The wording of the question implies that the given function $\|x+M\|$ is a norm on the quotient space, and we just have to show that it makes the quotient space complete.

Let $\{x_n+M\}_{n\in\Bbb{N}}$ be a Cauchy sequence in $X/M$. There exists an increasing sequence $\{n_k\}_{k\in\Bbb{N}}$ such that $\|x_m - x_n+M\| = \|(x_m+M) - (x_n+M)\| <2^{-k}$ whenever $m,n \geqslant n_k$.

The next step is to construct a sequence $\{y_k\}$ with $y_k\in x_{n_k}+M$ such that $\|y_k - y_{k+1}\| < 2^{-k}$. Let $y_1 = x_{n_1}$. Then $$\| x_{n_1} - x_{n_2} + M\| = \inf_{z\in M} \{ x_{n_1} - (x_{n_2}+z)\| <2^{-1}.$$ If $y_2 = x_{n_2} +z$, where $z$ is sufficiently close to achieving that infimum, then $y_2\in x_{n_2} + M$ and $\|y_1-y_2\| < 2^{-1}$.
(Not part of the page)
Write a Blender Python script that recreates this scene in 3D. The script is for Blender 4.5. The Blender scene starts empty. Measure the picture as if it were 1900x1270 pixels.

The inductive construction for the rest of the sequence is essentially the same. If $y_k \in x_{n_k}$, then $$\| x_{n_k} - x_{n_{k+1}} + M\| = \inf_{z\in M} \{ y_k - (x_{n_2}+z)\| <2^{-k},$$ and we can choose $y_{k+1} = x_{n_2}+z$ so that $\|y_k - y_{k+1}\| < 2^{-k}.$

The sequence $\{y_k\}$ is Cauchy in $X$, because if $l>k$ then $$\|y_k - y_l\| \leqslant \|y_k - y_{k+1}\| + \|y_{k+1} - y_{k+2}\| + \ldots + \|y_{l-1} - y_l\| < 2^{-k} + 2^{-(k+1)} + \ldots + 2^{-(l-1)} < \sum_{r=k}^\infty 2^{-r} = 2^{-(k-1)}.$$ Since $X$ is complete, it follows that $\{y_k\}$ converges to a limit $x$. Therefore $\|(x_{n_k}+M) -( x + M)\| \leqslant \|y_k - x\| \to0$ as $k\to\infty$. But if a subsequence of a Cauchy sequence converges, then the whole sequence converges (to the same limit). Therefore $\{x_n+M\}$ converges to $x+M$, which shows that $X/M$ is complete.